Эти повторы-контрасты соотносятся с многими подобными повторяюще-контрастирующими двучленами и параллелями, когда «мазурочный мотив» отзывается «Неприятной, визгливой мелодией флейты и барабана», а многократно повторенное «восторженное умиление» в первой части («Особенно умилили меня его сапоги... Вид его показался мне умилительно-трогательным... Все было мне особенно мило и значительно...») снова звучит тем же самым словом в возгласе наказываемого: «Братцы, помилосердуйте». И, наконец, своеобразная вершина этой повторно-контрастной пирамиды: та же самая, что и в первой части, «высокая статная фигура полковника» с той же самой «замшевой перчаткой», с теми же самыми «румяным лицом, белыми усами и бакенбардами».

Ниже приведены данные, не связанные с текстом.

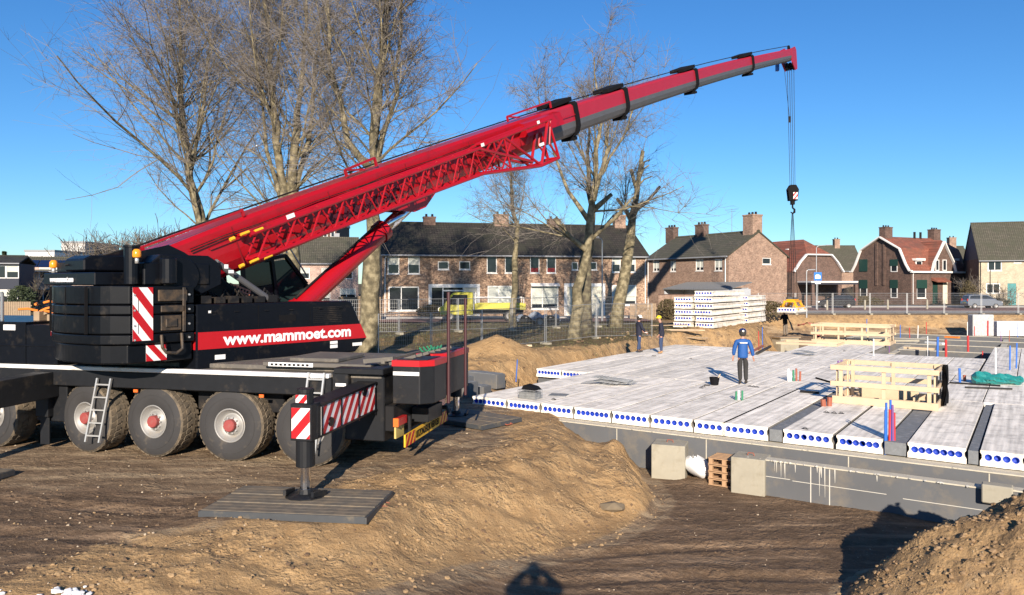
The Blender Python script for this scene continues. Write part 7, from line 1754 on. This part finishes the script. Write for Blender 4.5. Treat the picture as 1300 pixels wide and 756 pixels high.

Во всех этих повторах-контрастах не только обостряются противоречия, но в еще большей степени напрягаются объединяющие силы прозаического повествования, которое движимо стремлением «сопрягать» все эти противоположности в художественном целом. И в повторяющихся словах и фразах, деталях и образах подчеркивается прежде всего движение, переходы от одной ступени понимания к другой. Здесь особенно явственно фиксируется закономерный процесс развития, утверждающий необходимость «случая», который заставит посмотреть прямо в глаза жизни, выявит необходимость искания подлинной правды, истинной сути вещей. И ритмический повтор «темы любви» при самом начале описания экзекуции является одной из форм выражения повтора-контраста, охватывающего позиции героя-рассказчика в двух частях произведения. «Я обнимал в то время весь мир своей любовью», — говорит он в первой

 


части рассказа, и это же мироотношение воплощается в его словах и «после бала», — и оно тоже контрастно повторяется. Именно поэтому ему стыдно за полковника, как за себя, именно поэтому ему необходимо «узнать», «обнять весь мир» пониманием. Причем очень важно подчеркнуть, что речь идет не об отдельном высказывании, а именно о воплощенной во всем речевом строе позиции, об организующем все ритмико-речевое движение рассказа «сильном искании истины».

Важность и всеобщая значимость переломного момента в развитии сознания героя-рассказчика подчеркнуты нарастающей сиюминутностью воссоздания происходящих событий. Интересно в связи с этим сопоставить с вышеприведенным абзацем его черновой рукописный вариант: «Только когда эти люди поравнялись со мною, я понял, что это было. Привязанный к ружьям человек был прогоняемый сквозь строй, сквозь триста палок, как мне сказали, бежавший солдат-татарин. Все солдаты, вооруженные палками, должны были ударять по спине проводимого мимо их человека. Полковник кричал на людей, которые недостаточно крепко били, и бил их за это, угрожая еще жестоким наказанием. Солдаты взмахивали один за другим палками и ударяли по спине волочимого мимо них человека... Влекомый на ружьях человек то откидывался назад, и тогда солдаты со средоточенными, серьезными лицами толкали его вперед, то падал наперед, и тогда те же солдаты удерживали его от падения и медленно вели вперед».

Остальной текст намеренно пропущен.